• [GOAL]:
Below are some entries. Output each one exactly as it appears.

3D scene scripts
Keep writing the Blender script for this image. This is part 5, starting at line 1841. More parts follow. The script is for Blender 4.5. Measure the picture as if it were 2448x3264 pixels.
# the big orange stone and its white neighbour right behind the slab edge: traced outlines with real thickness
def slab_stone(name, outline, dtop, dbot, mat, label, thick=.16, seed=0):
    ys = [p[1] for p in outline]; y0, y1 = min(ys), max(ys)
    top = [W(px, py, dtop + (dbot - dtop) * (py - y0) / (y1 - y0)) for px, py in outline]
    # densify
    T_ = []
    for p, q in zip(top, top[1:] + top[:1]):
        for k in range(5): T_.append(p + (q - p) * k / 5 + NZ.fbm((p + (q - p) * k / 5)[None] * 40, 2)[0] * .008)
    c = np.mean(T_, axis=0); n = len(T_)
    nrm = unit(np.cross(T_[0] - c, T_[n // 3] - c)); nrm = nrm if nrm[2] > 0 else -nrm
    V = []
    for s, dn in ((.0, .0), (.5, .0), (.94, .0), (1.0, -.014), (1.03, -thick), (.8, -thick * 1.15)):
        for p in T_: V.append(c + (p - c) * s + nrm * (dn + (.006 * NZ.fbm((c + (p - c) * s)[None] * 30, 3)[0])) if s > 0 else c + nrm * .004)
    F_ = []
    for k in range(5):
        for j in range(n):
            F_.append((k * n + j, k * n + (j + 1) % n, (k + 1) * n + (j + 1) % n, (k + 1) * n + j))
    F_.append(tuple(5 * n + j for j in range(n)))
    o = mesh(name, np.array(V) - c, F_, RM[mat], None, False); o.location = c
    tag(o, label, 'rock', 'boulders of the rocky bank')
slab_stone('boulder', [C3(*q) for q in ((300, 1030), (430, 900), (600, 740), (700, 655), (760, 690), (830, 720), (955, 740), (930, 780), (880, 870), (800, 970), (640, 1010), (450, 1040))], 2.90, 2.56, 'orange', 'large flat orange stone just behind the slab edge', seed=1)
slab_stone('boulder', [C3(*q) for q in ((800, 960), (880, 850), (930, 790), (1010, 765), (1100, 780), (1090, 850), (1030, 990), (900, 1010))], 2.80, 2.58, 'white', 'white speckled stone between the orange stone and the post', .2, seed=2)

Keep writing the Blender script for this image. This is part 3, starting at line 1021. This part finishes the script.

• [FULL OUTPUT]:
Keep writing the Blender script for this image. This is part 5, starting at line 1841. More parts follow. The script is for Blender 4.5. Measure the picture as if it were 2448x3264 pixels.
# the big orange stone and its white neighbour right behind the slab edge: traced outlines with real thickness
def slab_stone(name, outline, dtop, dbot, mat, label, thick=.16, seed=0):
    ys = [p[1] for p in outline]; y0, y1 = min(ys), max(ys)
    top = [W(px, py, dtop + (dbot - dtop) * (py - y0) / (y1 - y0)) for px, py in outline]
    # densify
    T_ = []
    for p, q in zip(top, top[1:] + top[:1]):
        for k in range(5): T_.append(p + (q - p) * k / 5 + NZ.fbm((p + (q - p) * k / 5)[None] * 40, 2)[0] * .008)
    c = np.mean(T_, axis=0); n = len(T_)
    nrm = unit(np.cross(T_[0] - c, T_[n // 3] - c)); nrm = nrm if nrm[2] > 0 else -nrm
    V = []
    for s, dn in ((.0, .0), (.5, .0), (.94, .0), (1.0, -.014), (1.03, -thick), (.8, -thick * 1.15)):
        for p in T_: V.append(c + (p - c) * s + nrm * (dn + (.006 * NZ.fbm((c + (p - c) * s)[None] * 30, 3)[0])) if s > 0 else c + nrm * .004)
    F_ = []
    for k in range(5):
        for j in range(n):
            F_.append((k * n + j, k * n + (j + 1) % n, (k + 1) * n + (j + 1) % n, (k + 1) * n + j))
    F_.append(tuple(5 * n + j for j in range(n)))
    o = mesh(name, np.array(V) - c, F_, RM[mat], None, False); o.location = c
    tag(o, label, 'rock', 'boulders of the rocky bank')
slab_stone('boulder', [C3(*q) for q in ((300, 1030), (430, 900), (600, 740), (700, 655), (760, 690), (830, 720), (955, 740), (930, 780), (880, 870), (800, 970), (640, 1010), (450, 1040))], 2.90, 2.56, 'orange', 'large flat orange stone just behind the slab edge', seed=1)
slab_stone('boulder', [C3(*q) for q in ((800, 960), (880, 850), (930, 790), (1010, 765), (1100, 780), (1090, 850), (1030, 990), (900, 1010))], 2.80, 2.58, 'white', 'white speckled stone between the orange stone and the post', .2, seed=2)

Keep writing the Blender script for this image. This is part 3, starting at line 1021. This part finishes the script.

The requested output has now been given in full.